今年で創業68年を迎え、長く沖縄で愛される琉球銀行は、世間が銀行に対して抱いている堅いイメージを払拭する、さまざまな施策や商品を展開する企業です。過去には、合体ロボット「りゅうぎんロボ」が登場する3DのアニメーションCMや、ボーカロイド曲にのせて魔法少女のコスチュームを着た美少女キャラクターが登場するCMなどを制作したことで注目を集めました。銀行だけれど、ユニークな社風を持っている 企業ーーこんなブランドイメージが、地元沖縄では定着しつつあります。

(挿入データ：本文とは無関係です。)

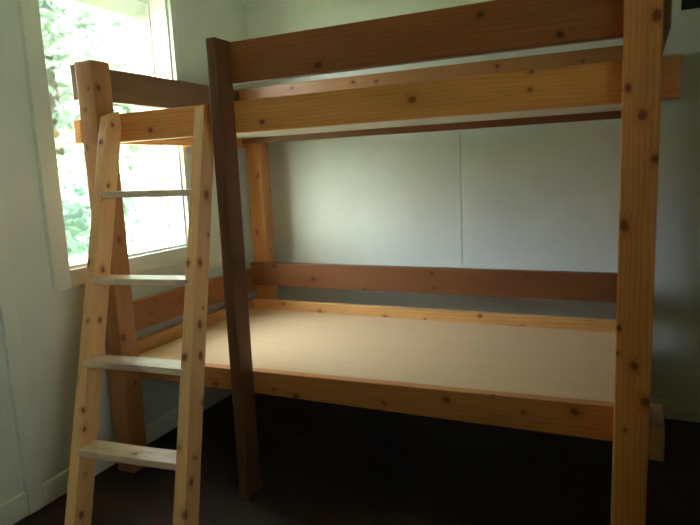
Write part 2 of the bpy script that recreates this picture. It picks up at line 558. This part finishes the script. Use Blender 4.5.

今回紹介する映像は、琉球銀行ブランドフィルム「your TIME」と題したドキュメンタリー映像で、沖縄に住む老若男女さまざまな方々にご出演いただき、「時間」を題材とした問いに答えてもらったものです。限りある人生、あなたなら何をしますか?時間があと100年あるとしたら?あと10年だったら?あと1年、あと1日……と時間を縮めていくことで、回答者それぞれの根本的な答えを見つめる映像となっています。映像の最後では「だれの人生にも限りがある。あなたは何をしますか?時は金なり。」というメッセージを通じて、一人ひとりの人生をより豊かなものとするために、 琉球銀行が貢献していこうとする姿勢を表現しました。

琉球銀行ブランドフィルム「your TIME」

オリエンでは、株主総会やイベントで使用し、行員の意識向上につながるような映像をとの要望がありました。クライアントとの打ち合わせを経て、「頑張ろう!」と行員を鼓舞する表現や「自分たちはカッコいいんだ!」などの自画自賛的な表現ではなく、行員一人ひとりが自身のモチベーションや行動を考えるきっかけとなるような映像にしようと考えました。

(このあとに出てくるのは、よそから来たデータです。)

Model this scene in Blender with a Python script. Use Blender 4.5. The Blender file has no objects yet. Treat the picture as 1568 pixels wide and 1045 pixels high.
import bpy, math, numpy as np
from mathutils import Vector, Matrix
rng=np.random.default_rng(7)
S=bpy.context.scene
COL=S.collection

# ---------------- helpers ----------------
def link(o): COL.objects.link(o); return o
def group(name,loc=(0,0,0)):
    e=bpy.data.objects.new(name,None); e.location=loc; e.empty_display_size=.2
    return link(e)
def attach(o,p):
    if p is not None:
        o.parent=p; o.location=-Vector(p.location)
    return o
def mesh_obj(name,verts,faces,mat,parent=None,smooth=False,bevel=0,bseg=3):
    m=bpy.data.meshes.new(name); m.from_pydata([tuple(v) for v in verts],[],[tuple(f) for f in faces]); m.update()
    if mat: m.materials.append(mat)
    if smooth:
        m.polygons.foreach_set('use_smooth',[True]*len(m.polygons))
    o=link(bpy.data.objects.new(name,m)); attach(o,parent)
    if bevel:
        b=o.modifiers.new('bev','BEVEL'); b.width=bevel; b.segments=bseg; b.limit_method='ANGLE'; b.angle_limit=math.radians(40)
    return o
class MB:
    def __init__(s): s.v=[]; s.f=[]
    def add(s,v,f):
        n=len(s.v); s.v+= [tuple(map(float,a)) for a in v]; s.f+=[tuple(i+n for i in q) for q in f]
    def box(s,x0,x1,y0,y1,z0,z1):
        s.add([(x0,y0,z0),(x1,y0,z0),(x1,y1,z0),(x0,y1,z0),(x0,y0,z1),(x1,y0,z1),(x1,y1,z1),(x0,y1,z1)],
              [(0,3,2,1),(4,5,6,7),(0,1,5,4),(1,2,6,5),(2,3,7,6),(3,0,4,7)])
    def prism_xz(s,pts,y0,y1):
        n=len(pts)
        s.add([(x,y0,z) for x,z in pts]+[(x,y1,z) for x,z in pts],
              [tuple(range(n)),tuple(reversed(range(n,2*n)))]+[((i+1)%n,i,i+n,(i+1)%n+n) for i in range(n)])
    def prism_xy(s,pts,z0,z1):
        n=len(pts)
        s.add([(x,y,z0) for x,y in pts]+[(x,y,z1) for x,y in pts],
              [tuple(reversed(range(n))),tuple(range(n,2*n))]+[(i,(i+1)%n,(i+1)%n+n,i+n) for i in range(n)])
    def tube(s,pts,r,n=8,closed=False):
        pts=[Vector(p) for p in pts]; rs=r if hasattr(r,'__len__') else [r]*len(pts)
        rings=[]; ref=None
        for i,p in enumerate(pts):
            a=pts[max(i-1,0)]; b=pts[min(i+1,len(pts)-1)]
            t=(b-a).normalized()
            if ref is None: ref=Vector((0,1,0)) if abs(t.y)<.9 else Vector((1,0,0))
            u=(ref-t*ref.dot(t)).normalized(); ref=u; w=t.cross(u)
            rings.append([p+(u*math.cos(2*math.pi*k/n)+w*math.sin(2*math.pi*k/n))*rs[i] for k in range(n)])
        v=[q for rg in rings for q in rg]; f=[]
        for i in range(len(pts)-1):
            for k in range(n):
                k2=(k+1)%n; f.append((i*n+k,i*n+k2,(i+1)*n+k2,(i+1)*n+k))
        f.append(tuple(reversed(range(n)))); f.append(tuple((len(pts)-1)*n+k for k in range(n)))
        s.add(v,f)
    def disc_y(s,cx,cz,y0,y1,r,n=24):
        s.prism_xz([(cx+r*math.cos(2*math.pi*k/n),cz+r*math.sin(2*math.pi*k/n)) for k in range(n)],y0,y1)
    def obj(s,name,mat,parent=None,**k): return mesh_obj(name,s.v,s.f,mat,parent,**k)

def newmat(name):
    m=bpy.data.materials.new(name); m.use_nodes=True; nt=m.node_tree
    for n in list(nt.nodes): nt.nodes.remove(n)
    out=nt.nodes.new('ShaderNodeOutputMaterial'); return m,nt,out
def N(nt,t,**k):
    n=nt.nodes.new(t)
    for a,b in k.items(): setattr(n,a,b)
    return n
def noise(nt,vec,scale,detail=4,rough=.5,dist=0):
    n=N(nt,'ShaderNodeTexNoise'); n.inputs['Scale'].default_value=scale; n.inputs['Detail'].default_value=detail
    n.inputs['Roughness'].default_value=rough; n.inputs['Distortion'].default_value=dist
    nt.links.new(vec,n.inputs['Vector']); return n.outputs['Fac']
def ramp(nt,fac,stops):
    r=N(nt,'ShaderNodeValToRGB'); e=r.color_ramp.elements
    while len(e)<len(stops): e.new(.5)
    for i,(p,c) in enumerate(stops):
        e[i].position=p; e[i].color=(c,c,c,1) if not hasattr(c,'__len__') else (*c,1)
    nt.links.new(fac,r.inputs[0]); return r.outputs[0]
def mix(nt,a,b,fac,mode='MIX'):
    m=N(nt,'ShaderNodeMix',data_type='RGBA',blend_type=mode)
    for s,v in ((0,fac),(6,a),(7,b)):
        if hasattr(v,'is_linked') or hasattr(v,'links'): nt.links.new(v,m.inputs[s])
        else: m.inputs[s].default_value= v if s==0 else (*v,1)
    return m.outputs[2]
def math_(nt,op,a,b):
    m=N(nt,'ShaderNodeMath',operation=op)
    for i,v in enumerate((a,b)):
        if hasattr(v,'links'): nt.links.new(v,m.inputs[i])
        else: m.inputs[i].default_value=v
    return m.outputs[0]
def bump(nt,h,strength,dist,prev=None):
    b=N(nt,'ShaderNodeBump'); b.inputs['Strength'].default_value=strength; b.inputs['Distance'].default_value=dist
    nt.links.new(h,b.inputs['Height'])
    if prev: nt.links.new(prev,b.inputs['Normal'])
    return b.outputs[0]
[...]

撮影時には、出演者の自然な人柄を引き 出すため、たわいのない会話の中で質問を投げかけ、答えてもらうようにしました。また映像の内容から、当初ターゲットであった行員だけでなく、世間一般の方々にも見てもらえるよう、テレビCMやWebでも公開し、琉球銀行のブランディング強化へつなげました。

プロジェクトを進めるにあたって普段から意識しているのは、販売する商品自体をリサーチすることはもちろん、それと同様に、クライアントとのコミュニケーションを多く図るようにしています。そうすることで、商品に込めた思いや、どのように消費者に届けたいのかを整理していきます。クライアントと消費者の出会いの場を演出することが、僕たちの仕事だと思っているんです。

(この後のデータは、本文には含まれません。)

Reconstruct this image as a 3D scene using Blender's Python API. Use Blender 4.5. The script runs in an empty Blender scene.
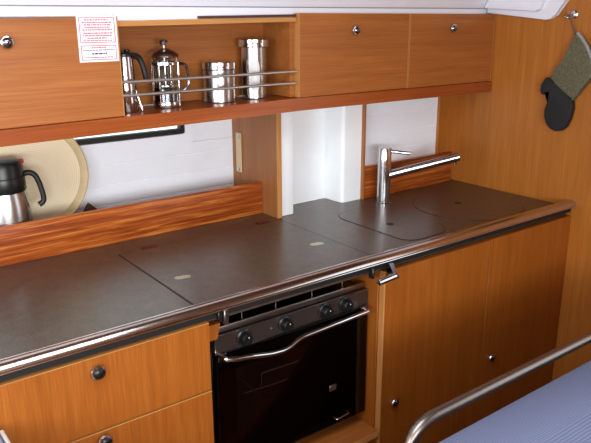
import bpy, bmesh, math, random
from mathutils import Vector, Matrix
random.seed(7)
scene = bpy.context.scene
col = scene.collection
PI = math.pi

# ------------------------------------------------------------------ materials
def _mat(name):
    m = bpy.data.materials.new(name); m.use_nodes = True
    nt = m.node_tree
    return m, nt, nt.nodes['Principled BSDF']

def lin(r, g, b):
    f = lambda c: (c / 12.92 if c <= 0.04045 else ((c + 0.055) / 1.055) ** 2.4)
    return (f(r / 255), f(g / 255), f(b / 255), 1)

def plain(name, rgb, rough=.5, metal=0, spec=.5, coat=0, bump=0, bscale=80, vary=.06):
    m, nt, b = _mat(name)
    tc = nt.nodes.new('ShaderNodeTexCoord'); nz = nt.nodes.new('ShaderNodeTexNoise')
    nz.inputs['Scale'].default_value = bscale; nz.inputs['Detail'].default_value = 3
    nt.links.new(tc.outputs['Object'], nz.inputs['Vector'])
    rp = nt.nodes.new('ShaderNodeValToRGB'); c = lin(*rgb)
    rp.color_ramp.elements[0].position = .3; rp.color_ramp.elements[1].position = .7
    rp.color_ramp.elements[0].color = tuple(x * (1 - vary) for x in c[:3]) + (1,)
    rp.color_ramp.elements[1].color = tuple(min(1, x * (1 + vary)) for x in c[:3]) + (1,)
    nt.links.new(nz.outputs['Fac'], rp.inputs['Fac']); nt.links.new(rp.outputs['Color'], b.inputs['Base Color'])
    b.inputs['Roughness'].default_value = rough; b.inputs['Metallic'].default_value = metal
    b.inputs['Specular IOR Level'].default_value = spec; b.inputs['Coat Weight'].default_value = coat
    if bump:
        bp = nt.nodes.new('ShaderNodeBump'); bp.inputs['Strength'].default_value = bump; bp.inputs['Distance'].default_value = .002
        nt.links.new(nz.outputs['Fac'], bp.inputs['Height']); nt.links.new(bp.outputs['Normal'], b.inputs['Normal'])
    return m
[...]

ローカルであることを特別に意識することはほとんどありません。場所というより、 目の前の人や企業を意識したものづくりをすることで、オリジナリティが生まれ、その先に良い塩梅で地域性がにじみ出てくるように思います。地域より、もっと小さな「人」という単位で考えることで、身近でありながら広く本質的なことに気づけるのかもしれません。

福田知広 Tomohiro Fukuda
デザイナー、クリエイティブディレクター

福岡県生まれ。沖縄県立芸術大学デザイン工芸学科卒。広告会社勤務を経て、Fukuda Designとして独立。

 

CLIENT’S VOICE

お客さまの笑顔をいただくためにクリエイティブは不可欠

ブランドコミュニケーションで重視しているのは、沖縄に貢献すること、そして多くの琉球銀行ファンをつくること。
広告表現に限らず、クリエイティブは最も重要だと認識しています。お客さまの想像を超えた感動をつくることができれば、お客さまの笑顔をいただくことが可能なはずです。クリエイターとは、まず人としてお互いの信頼関係をつくることが重要。その後は、クリエイターに自由に楽しく仕事をしてもらう環境をつくるのが私の仕事です。